New Delhi: Congress leader and Rajya Sabha MP Jairam Ramesh on Wednesday moved the Delhi High Court alleging that amendments made to the Prevention of Money Laundering Act (PMLA) were illegally passed under the Money Bill provisions.
Ramesh’s counsel and senior advocate P. Chidambaram told a division bench of Chief Justice Rajendra Menon and Justice V. Kameswar Rao that the PMLA was amended by way of Sections 145 to 151 of Finance Act, 2015.
“The impugned provisions, which made significant amendments to the Prevention of Money Laundering Act, 2002 were illegally passed as Money Bill provisions in express violation of Article 110 of the Constitution of India,” Ramesh said in the plea.

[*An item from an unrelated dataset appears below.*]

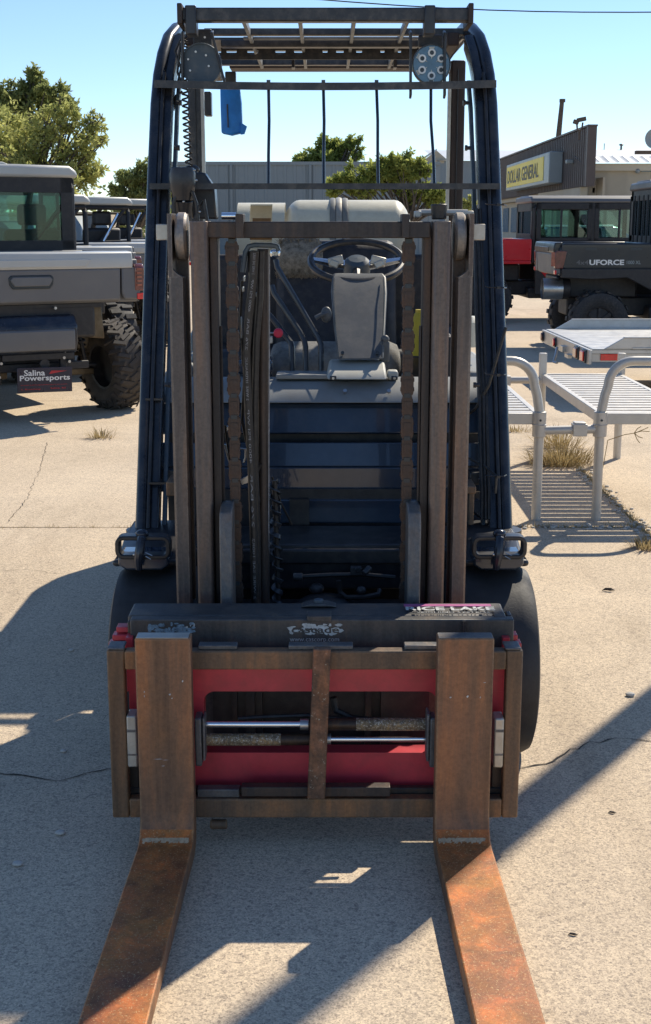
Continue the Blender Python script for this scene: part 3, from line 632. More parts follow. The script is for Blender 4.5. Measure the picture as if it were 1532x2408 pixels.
for s in (-1, 1):
    b = MB(); c = P(840+s*50, 614, 4.49); b.box(c+Vector((-.026,-.006,-.016)), c+Vector((.026,.004,.016)), Matrix.Rotation(s*.25,3,'Y'), c); b.box(c+Vector((-.018,-.010,-.022)), c+Vector((.014,-.002,.002)), Matrix.Rotation(-s*.4,3,'Y'), c); part('torn_tape', b, 'alu', o, bevel=.004)
b = MB(); b.tube([P(772,735,4.22),P(752,742,4.2),P(742,748,4.2)], [.010,.007,.008], 8); part('turn_signal_stalk', b, 'column'); b = MB(); b.ell(P(768,740,4.22),(.018,.012,.026)); part('stalk_boot', b, 'column')
b = MB(); b.box(P(893,852,4.13), P(916,800,4.16)); b.ell(P(906,798,4.14),(.014,.012,.014)); part('parking_brake', b, 'column', bevel=.006)
# three bent hydraulic levers
for pl in ([(650,612),(652,628),(722,748),(748,792),(755,810),(756,882)], [(640,672),(645,690),(704,778),(716,800),(719,815),(720,882)], [(628,735),(640,748),(672,790),(684,805),(687,815),(688,882)]):
    pts = [P(u, v, 4.24-.06*(i/5)) for i, (u, v) in enumerate(pl)]
    b = MB(); b.tube(pts, .0095, 10); part('lever', b, 'lever')
b = MB(); p = P(648,596,4.24); b.box(p-Vector((.016,.012,.012)), p+Vector((.016,.012,.012))); part('lever_knob', b, 'chrome', bevel=.006)
b = MB(); p = P(655,783,4.1); b.cyl(p-Vector((.0,.01,0)), p+Vector((0,.01,0)), .015, n=16); o = part('emergency_knob', b, 'redknob', bevel=.004); b = MB(); b.tube([p+Vector((-.045,0,0)), p], .003, 6); part('knob_stem', b, 'steel', o)
b = MB(); b.box(P(590,808,4.08), P(618,790,4.12)); b.box(P(630,808,4.08), P(642,790,4.12)); part('valve_block', b, 'alu', bevel=.002)
b = MB(); b.box((-.30,4.14,.985),(-.17,4.28,1.03)); part('side_console', b, 'blacksky', bevel=.01)

# ---- mast ----
XM = -.012
MST = fl
def rail(s, xo, xi, yf, ztop, zbot, mat, name, dep=.11):
    x0, x1 = sorted((XM+s*xo, XM+s*xi)); zt = ztop
    pr = [(x0+.006,yf),(x1-.006,yf),(x1-.001,yf+.004),(x1,yf+.010),(x1,yf+.024),(x0,yf+.024),(x0,yf+.010),(x0+.001,yf+.004)]
    b = MB(); b.prism(pr, 'z', zbot, zt)
    xw0, xw1 = (x0, x0+.012) if s < 0 else (x1-.012, x1)
    b.box((xw0, yf+.0241, zbot), (xw1, yf+dep-.0201, zt)); b.box((x0, yf+dep-.02, zbot), (x1, yf+dep, zt))
    return part(name, b, mat, bevel=.0025)
for s in (-1, 1):
    YO = 3.235; YI = 3.205
    zr0 = Zv(640, YO)
    # outer rail: solid below, slotted above where the roller runs
    x0, x1 = sorted((XM+s*.374, XM+s*.334)); 
    b = MB(); zs = zr0-.012; zt_ = Zv(502, YO)
    b.prism([(x0+.005,YO),(x1-.005,YO),(x1,YO+.006),(x1,YO+.024),(x0,YO+.024),(x0,YO+.006)], 'z', .10, zs)
    xo0, xo1 = (x0, x0+.011) if s < 0 else (x1-.011, x1)
    b.box((xo0, YO, zs), (xo1, YO+.0245, zt_)); b.box((xo0, YO+.025, .10), (xo1, YO+.12, zt_)); b.box((x0, YO+.10, .10), (x1, YO+.12, zt_-.0))
    # rounded slot bottom
    xi = x1 if s < 0 else x0; xs_ = xo1 if s < 0 else xo0
    arc = [(xs_+(xi-xs_)*(k/8), zs+.018*(1-math.sin(math.pi/2*k/8))) for k in range(9)]
    b.prism([(xs_, zs-.0005)]+arc+[(xi, zs-.0005)], 'y', YO+.001, YO+.024)
    o = part('outer_mast_rail', b, 'mast', bevel=.002)
    c = Vector((XM+s*.3425, YO+.052, Zv(560, YO)+.004)); rr = .058
    b = MB(); b.lathe([(.001,-.0145),(rr*.7,-.0145),(rr-.006,-.0138),(rr,-.008),(rr,.008),(rr-.006,.0138),(rr*.7,.0145),(.001,.0145)], c, (1,0,0), 40); part('mast_roller', b, 'roller', o)
    b = MB(); xx0, xx1 = sorted((XM+s*.376, XM+s*.405)); b.box((xx0, YO+.03, Zv(565,YO+.03)), (xx1, YO+.06, Zv(527,YO+.03))); part('stop_lug', b, 'alu', o, bevel=.002)
    rail(s, .316, .273, YI, Zv(520, YI), .10, 'mast', 'inner_mast_rail')
    x0, x1 = sorted((XM+s*.2725, XM+s*.235)); b = MB(); b.box((x0, YI+.030, .12), (x0+.018 if s > 0 else x1, YI+.09, Zv(545,YI))) if False else b.box((XM+s*.262-.010, YI+.032, .12), (XM+s*.262+.010, YI+.10, Zv(535,YI))); part('rail_web', b, 'mast_dark', bevel=.002)
    b = MB(); b.tube([(XM+s*.249, YI+.05, .2), (XM+s*.249, YI+.05, Zv(770,YI))], .004, 6); part('hydraulic_line', b, 'mast_dark')
    # steel chain guard plates low on the mast
    xa, xb = (X(516,3.15,.7), X(546,3.15,.7)) if s < 0 else (X(960,3.15,.7), X(991,3.15,.7))
    zt_ = Zv(1198, 3.15); b = MB(); b.prism([(3.15,.40),(3.15,zt_-.045),(3.165,zt_-.012),(3.20,zt_),(3.26,zt_),(3.26,.40)], 'x', xa, xb); o2 = part('chain_anchor_plate', b, 'grayplate', bevel=.004)
    # leaf chain
    xcT = X(546,3.25,1.3) if s < 0 else X(961,3.25,1.3); xcB = X(556,3.27,.7) if s < 0 else X(956,3.27,.7)
    root = MB(); root.box((xcT-.009, 3.275, 1.395), (xcT+.009, 3.279, 1.42)); ch = part('lift_chain', root, 'chain')
    lm = MB(); pr = []
    hw = .0155; 
    prof = [(-hw,-.018),(-hw*.94,-.023),(-hw*.80,-.0268),(hw*.80,-.0268),(hw*.94,-.023),(hw,-.018),(hw,.018),(hw*.94,.023),(hw*.80,.0268),(-hw*.80,.0268),(-hw*.94,.023),(-hw,.018)]
    lm.prism(prof, 'y', -.008, .010)
    for z_ in (-.0265, 0): lm.box((-hw*.62,-.0105,z_-.0125),(hw*.62,-.0075,z_+.0125)) if z_ == 0 else None
    lm.cyl((-hw*1.12,0,.012),(hw*1.12,0,.012),.0055,n=8); lm.cyl((-hw*1.12,0,-.012),(hw*1.12,0,-.012),.0055,n=8)
    me = lm.mesh('chain_link'); me.materials.append(M['chain'])
    sm = MB(); sm.box((-.0068,-.0112,.0205),(.0068,-.0078,.0285)); 
    z_ = 1.385; i = 0
    while z_ > .50:
        t = (1.385-z_)/(1.385-.5); xx = xcT+(xcB-xcT)*t
        o = link('chain_link', me, ch); o.location = Vector((xx, 3.265, z_))-FO; o.scale = (1 if i % 2 == 0 else .84, 1 if i % 2 == 0 else .9, 1)
        z_ -= .0545; i += 1
    b = MB(); z_ = 1.385+.0272
    for k in range(17):
        t = (1.385-z_)/(1.385-.5); xx = xcT+(xcB-xcT)*t; b.box((xx-.0080, 3.2550, z_-.0052), (xx+.0080, 3.262, z_+.0052)); z_ -= .0545
    part('chain_gap', b, 'dimdot', ch, kind='stuff')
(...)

He said that a Money Bill is a special kind of bill that can be introduced only in the Lok Sabha and the Rajya Sabha cannot amend or reject it.
“Hence, the provisions of a Money Bill must be construed very strictly and narrowly and only if a bill falls strictly under the definition of a Money Bill [as defined under Article 110 (1)], can it be passed as a Money Bill. If the provisions of the bill fall outside the strict definition of Money Bill, the said bill cannot be passed as a Money Bill,” the plea read.
The Congress leader said he was aggrieved by the actions of the government that have illegally passed Sections 145 to 151 of the Finance Act, 2015, Section 232 of the Finance Act, 2016, and Section 208 of the Finance Act, 2018, as Money Bill provisions.
Under these amendments, the definition of “proceeds of crime” was expanded to include the value of property held within the country equivalent to the value of property outside the country where the property concerned was held or taken outside the country and the Deputy Director of Enforcement Directorate was empowered to attach property without filing a complaint.
Ramesh said that the impugned provisions have not only violated Article 110 of the Constitution of India, but also principles of federalism that form a part of the basic structure of the Constitution.
He has requested the court to set aside the amendments in the Finance Act.
The Central government has opposed the plea and questioned the locus of Ramesh for filing this public suit.
The court also asked Ramesh why was he approaching the court now when the amendments were made in 2015.
Ramesh’s counsel told the court that he was not aware of the changes made through these provisions earlier. When he examined the matter, he noted that it can be misused and therefore he approached the court.
After hearing the arguments, the court reserved the order on the plea.